━━━ Records to use

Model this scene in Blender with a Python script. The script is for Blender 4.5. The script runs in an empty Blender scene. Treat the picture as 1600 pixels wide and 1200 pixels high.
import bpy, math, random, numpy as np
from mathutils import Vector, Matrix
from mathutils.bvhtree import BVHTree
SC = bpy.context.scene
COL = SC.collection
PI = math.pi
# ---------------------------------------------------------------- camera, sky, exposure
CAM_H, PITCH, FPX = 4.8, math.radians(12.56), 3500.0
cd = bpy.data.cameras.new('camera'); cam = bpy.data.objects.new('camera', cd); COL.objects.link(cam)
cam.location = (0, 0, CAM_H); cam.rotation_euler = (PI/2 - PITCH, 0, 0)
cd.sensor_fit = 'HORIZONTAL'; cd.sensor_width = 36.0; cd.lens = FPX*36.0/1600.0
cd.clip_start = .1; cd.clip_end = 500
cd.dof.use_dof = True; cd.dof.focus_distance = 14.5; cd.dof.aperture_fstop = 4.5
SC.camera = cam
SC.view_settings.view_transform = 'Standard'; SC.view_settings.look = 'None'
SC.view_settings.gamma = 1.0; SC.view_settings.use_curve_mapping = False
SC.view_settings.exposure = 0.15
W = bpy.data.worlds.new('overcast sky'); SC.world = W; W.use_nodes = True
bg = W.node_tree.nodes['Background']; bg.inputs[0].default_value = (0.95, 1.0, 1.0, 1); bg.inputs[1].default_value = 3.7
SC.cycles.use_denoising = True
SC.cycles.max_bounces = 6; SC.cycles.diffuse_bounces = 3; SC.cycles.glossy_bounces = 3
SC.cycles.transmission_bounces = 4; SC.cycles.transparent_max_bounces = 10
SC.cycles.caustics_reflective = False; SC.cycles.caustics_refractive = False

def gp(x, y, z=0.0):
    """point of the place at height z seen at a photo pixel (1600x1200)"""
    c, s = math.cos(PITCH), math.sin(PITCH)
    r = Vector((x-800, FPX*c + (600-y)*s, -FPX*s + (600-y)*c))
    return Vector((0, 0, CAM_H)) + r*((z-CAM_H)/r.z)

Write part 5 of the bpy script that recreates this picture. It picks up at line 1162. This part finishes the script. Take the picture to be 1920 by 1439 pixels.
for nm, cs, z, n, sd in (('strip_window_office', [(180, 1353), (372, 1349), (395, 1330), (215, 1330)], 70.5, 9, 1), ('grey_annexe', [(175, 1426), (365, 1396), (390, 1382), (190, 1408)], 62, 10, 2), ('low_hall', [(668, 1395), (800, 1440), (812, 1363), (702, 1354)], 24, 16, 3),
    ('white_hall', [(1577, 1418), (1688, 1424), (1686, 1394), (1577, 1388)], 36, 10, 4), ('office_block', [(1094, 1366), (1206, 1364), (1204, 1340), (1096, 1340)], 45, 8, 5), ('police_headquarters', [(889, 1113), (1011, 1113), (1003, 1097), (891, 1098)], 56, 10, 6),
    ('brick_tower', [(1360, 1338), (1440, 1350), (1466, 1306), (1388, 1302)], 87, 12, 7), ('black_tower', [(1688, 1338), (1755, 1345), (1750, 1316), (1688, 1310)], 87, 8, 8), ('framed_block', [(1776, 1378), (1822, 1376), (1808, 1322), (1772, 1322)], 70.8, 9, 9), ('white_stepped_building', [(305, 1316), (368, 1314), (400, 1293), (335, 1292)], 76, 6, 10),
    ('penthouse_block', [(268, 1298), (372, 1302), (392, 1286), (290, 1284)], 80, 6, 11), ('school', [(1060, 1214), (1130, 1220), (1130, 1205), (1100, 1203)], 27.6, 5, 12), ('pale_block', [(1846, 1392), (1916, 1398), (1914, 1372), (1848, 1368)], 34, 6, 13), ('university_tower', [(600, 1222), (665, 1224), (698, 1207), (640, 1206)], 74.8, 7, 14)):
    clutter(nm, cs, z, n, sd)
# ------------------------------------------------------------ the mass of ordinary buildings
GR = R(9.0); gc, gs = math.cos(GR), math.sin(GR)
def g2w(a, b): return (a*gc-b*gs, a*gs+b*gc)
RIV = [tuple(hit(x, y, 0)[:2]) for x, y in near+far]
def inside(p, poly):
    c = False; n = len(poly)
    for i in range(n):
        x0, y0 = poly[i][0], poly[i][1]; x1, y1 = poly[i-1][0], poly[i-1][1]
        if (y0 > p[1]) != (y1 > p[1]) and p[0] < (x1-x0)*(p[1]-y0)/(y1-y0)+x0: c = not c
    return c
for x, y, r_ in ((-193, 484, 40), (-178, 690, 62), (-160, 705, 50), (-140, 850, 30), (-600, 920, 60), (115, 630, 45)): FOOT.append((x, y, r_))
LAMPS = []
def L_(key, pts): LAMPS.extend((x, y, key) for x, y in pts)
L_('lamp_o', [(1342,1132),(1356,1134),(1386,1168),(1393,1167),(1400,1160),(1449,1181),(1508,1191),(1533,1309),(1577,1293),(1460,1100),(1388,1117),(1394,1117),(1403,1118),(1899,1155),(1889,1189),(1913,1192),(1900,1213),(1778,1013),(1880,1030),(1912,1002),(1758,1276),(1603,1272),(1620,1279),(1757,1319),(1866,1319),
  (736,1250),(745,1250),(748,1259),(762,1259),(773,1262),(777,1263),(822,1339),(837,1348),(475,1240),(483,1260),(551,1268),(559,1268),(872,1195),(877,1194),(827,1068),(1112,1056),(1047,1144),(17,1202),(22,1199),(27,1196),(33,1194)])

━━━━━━

Exercise requirements »
Exactly reproduce every line of the records.

Reply »
Model this scene in Blender with a Python script. The script is for Blender 4.5. The script runs in an empty Blender scene. Treat the picture as 1600 pixels wide and 1200 pixels high.
import bpy, math, random, numpy as np
from mathutils import Vector, Matrix
from mathutils.bvhtree import BVHTree
SC = bpy.context.scene
COL = SC.collection
PI = math.pi
# ---------------------------------------------------------------- camera, sky, exposure
CAM_H, PITCH, FPX = 4.8, math.radians(12.56), 3500.0
cd = bpy.data.cameras.new('camera'); cam = bpy.data.objects.new('camera', cd); COL.objects.link(cam)
cam.location = (0, 0, CAM_H); cam.rotation_euler = (PI/2 - PITCH, 0, 0)
cd.sensor_fit = 'HORIZONTAL'; cd.sensor_width = 36.0; cd.lens = FPX*36.0/1600.0
cd.clip_start = .1; cd.clip_end = 500
cd.dof.use_dof = True; cd.dof.focus_distance = 14.5; cd.dof.aperture_fstop = 4.5
SC.camera = cam
SC.view_settings.view_transform = 'Standard'; SC.view_settings.look = 'None'
SC.view_settings.gamma = 1.0; SC.view_settings.use_curve_mapping = False
SC.view_settings.exposure = 0.15
W = bpy.data.worlds.new('overcast sky'); SC.world = W; W.use_nodes = True
bg = W.node_tree.nodes['Background']; bg.inputs[0].default_value = (0.95, 1.0, 1.0, 1); bg.inputs[1].default_value = 3.7
SC.cycles.use_denoising = True
SC.cycles.max_bounces = 6; SC.cycles.diffuse_bounces = 3; SC.cycles.glossy_bounces = 3
SC.cycles.transmission_bounces = 4; SC.cycles.transparent_max_bounces = 10
SC.cycles.caustics_reflective = False; SC.cycles.caustics_refractive = False

def gp(x, y, z=0.0):
    """point of the place at height z seen at a photo pixel (1600x1200)"""
    c, s = math.cos(PITCH), math.sin(PITCH)
    r = Vector((x-800, FPX*c + (600-y)*s, -FPX*s + (600-y)*c))
    return Vector((0, 0, CAM_H)) + r*((z-CAM_H)/r.z)

Write part 5 of the bpy script that recreates this picture. It picks up at line 1162. This part finishes the script. Take the picture to be 1920 by 1439 pixels.
for nm, cs, z, n, sd in (('strip_window_office', [(180, 1353), (372, 1349), (395, 1330), (215, 1330)], 70.5, 9, 1), ('grey_annexe', [(175, 1426), (365, 1396), (390, 1382), (190, 1408)], 62, 10, 2), ('low_hall', [(668, 1395), (800, 1440), (812, 1363), (702, 1354)], 24, 16, 3),
    ('white_hall', [(1577, 1418), (1688, 1424), (1686, 1394), (1577, 1388)], 36, 10, 4), ('office_block', [(1094, 1366), (1206, 1364), (1204, 1340), (1096, 1340)], 45, 8, 5), ('police_headquarters', [(889, 1113), (1011, 1113), (1003, 1097), (891, 1098)], 56, 10, 6),
    ('brick_tower', [(1360, 1338), (1440, 1350), (1466, 1306), (1388, 1302)], 87, 12, 7), ('black_tower', [(1688, 1338), (1755, 1345), (1750, 1316), (1688, 1310)], 87, 8, 8), ('framed_block', [(1776, 1378), (1822, 1376), (1808, 1322), (1772, 1322)], 70.8, 9, 9), ('white_stepped_building', [(305, 1316), (368, 1314), (400, 1293), (335, 1292)], 76, 6, 10),
    ('penthouse_block', [(268, 1298), (372, 1302), (392, 1286), (290, 1284)], 80, 6, 11), ('school', [(1060, 1214), (1130, 1220), (1130, 1205), (1100, 1203)], 27.6, 5, 12), ('pale_block', [(1846, 1392), (1916, 1398), (1914, 1372), (1848, 1368)], 34, 6, 13), ('university_tower', [(600, 1222), (665, 1224), (698, 1207), (640, 1206)], 74.8, 7, 14)):
    clutter(nm, cs, z, n, sd)
# ------------------------------------------------------------ the mass of ordinary buildings
GR = R(9.0); gc, gs = math.cos(GR), math.sin(GR)
def g2w(a, b): return (a*gc-b*gs, a*gs+b*gc)
RIV = [tuple(hit(x, y, 0)[:2]) for x, y in near+far]
def inside(p, poly):
    c = False; n = len(poly)
    for i in range(n):
        x0, y0 = poly[i][0], poly[i][1]; x1, y1 = poly[i-1][0], poly[i-1][1]
        if (y0 > p[1]) != (y1 > p[1]) and p[0] < (x1-x0)*(p[1]-y0)/(y1-y0)+x0: c = not c
    return c
for x, y, r_ in ((-193, 484, 40), (-178, 690, 62), (-160, 705, 50), (-140, 850, 30), (-600, 920, 60), (115, 630, 45)): FOOT.append((x, y, r_))
LAMPS = []
def L_(key, pts): LAMPS.extend((x, y, key) for x, y in pts)
L_('lamp_o', [(1342,1132),(1356,1134),(1386,1168),(1393,1167),(1400,1160),(1449,1181),(1508,1191),(1533,1309),(1577,1293),(1460,1100),(1388,1117),(1394,1117),(1403,1118),(1899,1155),(1889,1189),(1913,1192),(1900,1213),(1778,1013),(1880,1030),(1912,1002),(1758,1276),(1603,1272),(1620,1279),(1757,1319),(1866,1319),
  (736,1250),(745,1250),(748,1259),(762,1259),(773,1262),(777,1263),(822,1339),(837,1348),(475,1240),(483,1260),(551,1268),(559,1268),(872,1195),(877,1194),(827,1068),(1112,1056),(1047,1144),(17,1202),(22,1199),(27,1196),(33,1194)])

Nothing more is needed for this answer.